Saturday, July 13, 2013

Ghostly Riders - The Headless Horseman

Spectral Hunters, Headless Horsemen, the Wild Hunt - ghostly riders have featured prominently  throughout the worlds mythologies.

And they've evolved! The Urban myth of the 'ghost motorbike rider' has arisen where the ghostly horsemen have faded into past.


But let us take a look at two of the earlier ghostly rider myths

Herne the Hunter
There are a few varying myths surrounding Herne the Hunter, but today I shall focus on only one. Herne was apparently one of King Richard II's (1367 - 1400AD) favourite keepers of Windsor Forest. He excelled at hunting and wood carving. Unfortunately, during a hunt that went terribly wrong, Herne was badly injured protecting the King from being mangled by a stag. A dark shadow appeared and man appeared. Some say he was called Philip Urswick, others state he was a wizard. The wizard offered to save Herne, by somehow using the head of the dead stag.
When Herne recovered, he was granted a promotion from the king, but this made the fellow keepers unhappy. How Herne actually died remains something of a mystery, but he allegedly hung himself from an old oak tree. His reasons for doing this are open for debate, but one theory suggests the stag magic used to save him, had the side effect of him losing his hunting capabilities; which made him depressed. Others say the other keepers conspired to murder him. Regardless, his miserable death had him return to the earthly realm as a spectre with massive stag antlers riding a jet black horse.

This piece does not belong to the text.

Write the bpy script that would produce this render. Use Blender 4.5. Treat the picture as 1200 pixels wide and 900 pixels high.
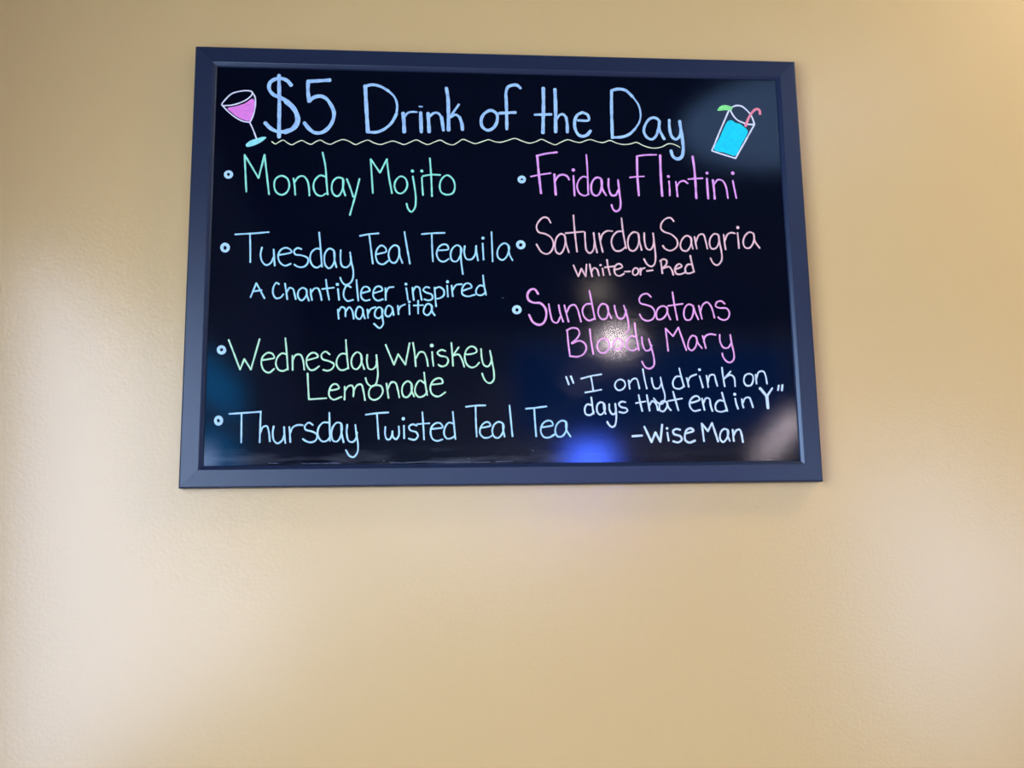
import bpy, bmesh, math, random
from mathutils import Vector, Matrix

# ------------------------------------------------------------------ scene, camera, light
for o in list(bpy.data.objects):
    bpy.data.objects.remove(o, do_unlink=True)
S = bpy.context.scene
COL = S.collection
random.seed(7)

BZ = 1.90            # height of the middle of the board above the floor
TH = 0.022           # thickness of its frame; the wall is the plane y = 0


def bw(X, Y, Z=0.0):
    """board coordinates (right, up, towards the room) -> world"""
    return Vector((X, -(Z + TH), Y + BZ))


def bdir(v):
    return Vector((v[0], -v[2], v[1]))


FPX = 1171.0
cam_c = bw(-0.11381087, -0.414364, 1.39332282)
cam_r = bdir((0.99644635, -0.01609285, 0.08267819))
cam_d = bdir((-0.00216930, -0.98615613, -0.16580525))
cam_f = bdir((0.08420188, 0.16503669, -0.98268659))
cam_data = bpy.data.cameras.new('camera')
cam_data.sensor_fit = 'HORIZONTAL'
cam_data.sensor_width = 36.0
cam_data.lens = FPX / 1200.0 * 36.0
cam_data.clip_start = 0.02
cam = bpy.data.objects.new('camera', cam_data)
COL.objects.link(cam)
u = -cam_d
b = -cam_f
cam.matrix_world = Matrix(((cam_r.x, u.x, b.x, cam_c.x), (cam_r.y, u.y, b.y, cam_c.y),
                           (cam_r.z, u.z, b.z, cam_c.z), (0, 0, 0, 1)))
S.camera = cam

SKY = 10.3
world = bpy.data.worlds.new('sky')
S.world = world
world.use_nodes = True
bgn = world.node_tree.nodes['Background']
bgn.inputs[0].default_value = (0.628, 0.735, 1.0, 1)
bgn.inputs[1].default_value = SKY

S.view_settings.view_transform = 'Standard'
S.view_settings.look = 'None'
S.view_settings.gamma = 1.0
S.view_settings.use_curve_mapping = False
S.view_settings.exposure = 0.12

# the room
X0, X1, Y0, CH = -1.00, 5.40, -6.20, 3.20
W1 = dict(y0=-2.28, y1=-0.78, z0=0.85, z1=2.22)            # daylight window in the left wall


def area(name, loc, rot, sx, sy, power, color, portal=False, shape='RECTANGLE'):
    l = bpy.data.lights.new(name, 'AREA')
    l.shape = shape
    l.size = sx
    if shape in ('RECTANGLE', 'ELLIPSE'):
        l.size_y = sy
    l.energy = power
    l.color = color
    if portal:
        l.cycles.is_portal = True
    o = bpy.data.objects.new(name, l)
    o.location = loc
    o.rotation_euler = rot
    COL.objects.link(o)
    return o


area('window_portal', (X0 - 0.05, (W1['y0'] + W1['y1']) / 2, (W1['z0'] + W1['z1']) / 2),
     (0, -math.pi / 2, 0), W1['z1'] - W1['z0'], W1['y1'] - W1['y0'], 1, (1, 1, 1), portal=True)
WARM = (1.0, 0.80, 0.55)
LAMPS = [(1.198, -5.35, 0, 0.244), (1.00, -4.94, 0, 0.0), (1.65, -0.66, 1, 0.0), (2.9, -0.80, 1, 0.0)]  # far pair glints on the board; near pair added as unseen warm fill
FILL_W = 20.0


# ------------------------------------------------------------------ helpers
def lin(c):
    r = []
    for v in c:
        v /= 255.0
        r.append(v / 12.92 if v <= 0.04045 else ((v + 0.055) / 1.055) ** 2.4)
    return r


def mat(name, color, rough=0.5, spec=0.5, **kw):
    m = bpy.data.materials.new(name)
    m.use_nodes = True
    p = m.node_tree.nodes['Principled BSDF']
    p.inputs['Base Color'].default_value = (*color, 1)
    p.inputs['Roughness'].default_value = rough
    p.inputs['Specular IOR Level'].default_value = spec
    for k, v in kw.items():
        p.inputs[k.replace('_', ' ')].default_value = v
    return m


def node(m, t, **kw):
    n = m.node_tree.nodes.new(t)
    for k, v in kw.items():
        setattr(n, k, v)
    return n


def link(m, a, b_):
    m.node_tree.links.new(a, b_)


def pb(m):
    return m.node_tree.nodes['Principled BSDF']


def noise_bump(m, scale, strength, dist, detail=2.0, rough=0.5):
    tc = node(m, 'ShaderNodeTexCoord')
    nz = node(m, 'ShaderNodeTexNoise')
    nz.inputs['Scale'].default_value = scale
    nz.inputs['Detail'].default_value = detail
    nz.inputs['Roughness'].default_value = rough
    link(m, tc.outputs['Object'], nz.inputs['Vector'])
    bp = node(m, 'ShaderNodeBump')
    bp.inputs['Strength'].default_value = strength
    bp.inputs['Distance'].default_value = dist
    link(m, nz.outputs['Fac'], bp.inputs['Height'])
    link(m, bp.outputs['Normal'], pb(m).inputs['Normal'])
    return tc, nz, bp


def obj(name, bm, m, parent=None, smooth=False, recalc=True):
    if recalc:
        bmesh.ops.recalc_face_normals(bm, faces=bm.faces)
    me = bpy.data.meshes.new(name)
    bm.to_mesh(me)
    bm.free()
    me.materials.append(m)
    if smooth:
        for p in me.polygons:
            p.use_smooth = True
    o = bpy.data.objects.new(name, me)
    COL.objects.link(o)
    if parent:
        o.parent = parent
    return o


def box(bm, x0, x1, y0, y1, z0, z1):
    v = [bm.verts.new((x, y, z)) for x in (x0, x1) for y in (y0, y1) for z in (z0, z1)]
    for f in ((0, 1, 3, 2), (4, 6, 7, 5), (0, 4, 5, 1), (2, 3, 7, 6), (0, 2, 6, 4), (1, 5, 7, 3)):
        bm.faces.new([v[i] for i in f])


def struct(name, bm, m, parent=None):
    o = obj(name, bm, m, parent)
    if parent is None:
        o['kind'] = 'structure'
    return o


def thing(name, label, cat, loc, group=None):
    o = bpy.data.objects.new(name, None)
    o.empty_display_size = 0.05
    o.location = loc
    COL.objects.link(o)
    o['label'] = label
    o['category'] = cat
    if group:
        o['group'] = group
    return o


# ------------------------------------------------------------------ materials of the room
m_wall = mat('satin_beige_paint', (0.77, 0.54, 0.215), 0.55, 0.35)
pb(m_wall).inputs['Coat Weight'].default_value = 1.0
pb(m_wall).inputs['Coat Roughness'].default_value = 0.225
pb(m_wall).inputs['Coat IOR'].default_value = 1.60
tc, nz, bp = noise_bump(m_wall, 190.0, 0.17, 0.0012, 3.0, 0.55)
link(m_wall, bp.outputs['Normal'], pb(m_wall).inputs['Coat Normal'])
m_wall2 = mat('grey_paint', (0.33, 0.34, 0.38), 0.7, 0.2)
m_ceil = mat('dark_ceiling_paint', (0.035, 0.035, 0.04), 0.8, 0.2)
m_floor = mat('brown_floor_boards', (0.22, 0.14, 0.08), 0.45, 0.4)
m_white = mat('white_trim_paint', (0.78, 0.78, 0.76), 0.45, 0.4)
m_metal = mat('brushed_lamp_metal', (0.45, 0.45, 0.45), 0.35, 0.5, Metallic=1.0)

# ------------------------------------------------------------------ room shell
T = 0.14
bm = bmesh.new()
box(bm, X0 - T, X1 + T, 0, T, -0.0, CH)
struct('wall_front', bm, m_wall)

W5 = dict(y0=-3.60, y1=-2.42, z0=BZ - 0.18, z1=BZ + 0.46)   # teal tinted window further along
W6 = dict(y0=-5.60, y1=-2.42, z0=BZ - 1.05, z1=BZ - 0.25)   # long low window under it, added to brighten the board wall's lower left
bm = bmesh.new()
box(bm, X0 - 0.04, X0, Y0, W6['y0'], 0, CH)
box(bm, X0 - 0.04, X0, W6['y0'], W5['y0'], W6['z1'], CH)
box(bm, X0 - 0.04, X0, W5['y0'], W5['y1'], W6['z1'], W5['z0'])
box(bm, X0 - 0.04, X0, W5['y0'], W5['y1'], W5['z1'], CH)
box(bm, X0 - 0.04, X0, W6['y0'], W6['y1'], 0, W6['z0'])
box(bm, X0 - 0.04, X0, W5['y1'], W1['y0'], 0, CH)
box(bm, X0 - 0.04, X0, W1['y1'], 0, 0, CH)
box(bm, X0 - 0.04, X0, W1['y0'], W1['y1'], 0, W1['z0'])
box(bm, X0 - 0.04, X0, W1['y0'], W1['y1'], W1['z1'], CH)
struct('wall_left', bm, m_wall2)

bm = bmesh.new()
box(bm, X1, X1 + T, Y0, 0, 0, CH)
struct('wall_right', bm, m_wall2)

# back wall with a high tinted window, a glass door and a low window
OPEN = [(0.50, 2.85, BZ + 0.40, BZ + 1.22), (3.31, 4.20, 0.02, BZ + 0.37), (4.30, 5.25, BZ - 1.13, BZ - 0.30),
        (-0.85, 0.93, BZ - 0.50, BZ + 0.02)]  # last opening: low window added to brighten the bottom rail and wall below


def holed_wall(xs, zs, holes, y0, y1):
    bm = bmesh.new()
    xs = sorted(set(xs + [h[0] for h in holes] + [h[1] for h in holes]))
    zs = sorted(set(zs + [h[2] for h in holes] + [h[3] for h in holes]))
    V = {}

    def vert(i, k, y):
        if (i, k, y) not in V:
            V[i, k, y] = bm.verts.new((xs[i], y, zs[k]))
        return V[i, k, y]

    def solid(i, k):
        if not (0 <= i < len(xs) - 1 and 0 <= k < len(zs) - 1):
            return False
        cx, cz = (xs[i] + xs[i + 1]) / 2, (zs[k] + zs[k + 1]) / 2
        return not any(h[0] < cx < h[1] and h[2] < cz < h[3] for h in holes)
    for i in range(len(xs) - 1):
        for k in range(len(zs) - 1):
            if not solid(i, k):
                continue
            for y in (y0, y1):
                bm.faces.new((vert(i, k, y), vert(i + 1, k, y), vert(i + 1, k + 1, y), vert(i, k + 1, y)))
            for di, dk, e in ((-1, 0, ((i, k), (i, k + 1))), (1, 0, ((i + 1, k), (i + 1, k + 1))),
                              (0, -1, ((i, k), (i + 1, k))), (0, 1, ((i, k + 1), (i + 1, k + 1)))):
                if not solid(i + di, k + dk):
                    (a0, c0), (a1, c1) = e
                    bm.faces.new((vert(a0, c0, y0), vert(a1, c1, y0), vert(a1, c1, y1), vert(a0, c0, y1)))
    return bm


bm = holed_wall([X0 - T, X1 + T], [0, CH], OPEN, Y0 - T, Y0)
struct('wall_back', bm, m_wall2)

bm = bmesh.new()
box(bm, X0 - T, X1 + T, Y0 - T, T, -0.1, 0)
struct('floor', bm, m_floor)
bm = bmesh.new()
box(bm, X0 - T, X1 + T, Y0 - T, T, CH, CH + 0.1)
struct('ceiling', bm, m_ceil)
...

Interestingly some have since linked Herne the Hunter with the Celtic mythology of the Green man.

The Headless Horseman
 
 One of America's most famous paranormal figures!
 
The horror movies of which we are familiar are based on a ghost story, that begins in a place called Sleepy Hollow, near TarryTown, New York.
The ghost story stems from the death of a Hessian soldier (who were hired to suppress the American Revolution). During the battle for Chatterton Hill, October 28, 1776, the headless horseman was one of over 500 soldiers killed. He was apparently killed by decapitation with a canon ball. The soldier was buried in the graveyard. He apparently rises from his uneasy rest and rides about on a horse often a sword in hand. There were for some time after his burial numerous alleged 'sightings' of the spectre. Somehow through fiction, the legend surrounding the ghostly spectre became more of an antagonist ghost who would threaten travellers at night with by chasing on his steed, trying to maim them.